Vilhauer has framed the issue as a preventative governance question, not as a claim that Frisco has already adopted or enforced Sharia law through city government.

EPIC City Fight Adds Statewide Context

The broader debate has also been playing out elsewhere in North Texas, where state officials have scrutinized Islamic organizations and developments tied to Islamic groups.

Texas Attorney General Ken Paxton said Friday that he appealed to the Fifteenth Court of Appeals and stayed a temporary injunction that would have required the Texas Workforce Commission to approve certain fair housing documents tied to the EPIC City development, now known as The Meadow.

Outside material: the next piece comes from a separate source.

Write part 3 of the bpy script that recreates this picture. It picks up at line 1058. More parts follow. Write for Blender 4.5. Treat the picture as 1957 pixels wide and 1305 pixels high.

“EPIC city developers have sought out any possible way to evade the law and further their development scheme,” Paxton said in a statement. “I will be relentless in ensuring that any attempt by EPIC City to move its development forward in violation of the law is stopped.”

The EPIC City dispute is not part of the Frisco mayoral race, but it has kept questions about religious law, development, state oversight, and local governance in the North Texas political conversation.

Voters Face June Choice

The runoff now gives voters a clearer choice.

Hill is asking residents to back a unity-focused approach built around schools, economic development, public safety, and civic leadership.

Vilhauer is asking voters to choose a businessman’s approach focused on transparency, traffic, fiscal restraint, public safety, and protecting Frisco’s governing framework from outside pressures.

The winner will lead Frisco at a pivotal moment, as one of Texas’ most prominent suburban cities weighs how to manage growth, development, infrastructure, public safety, and a politically charged debate over local governance.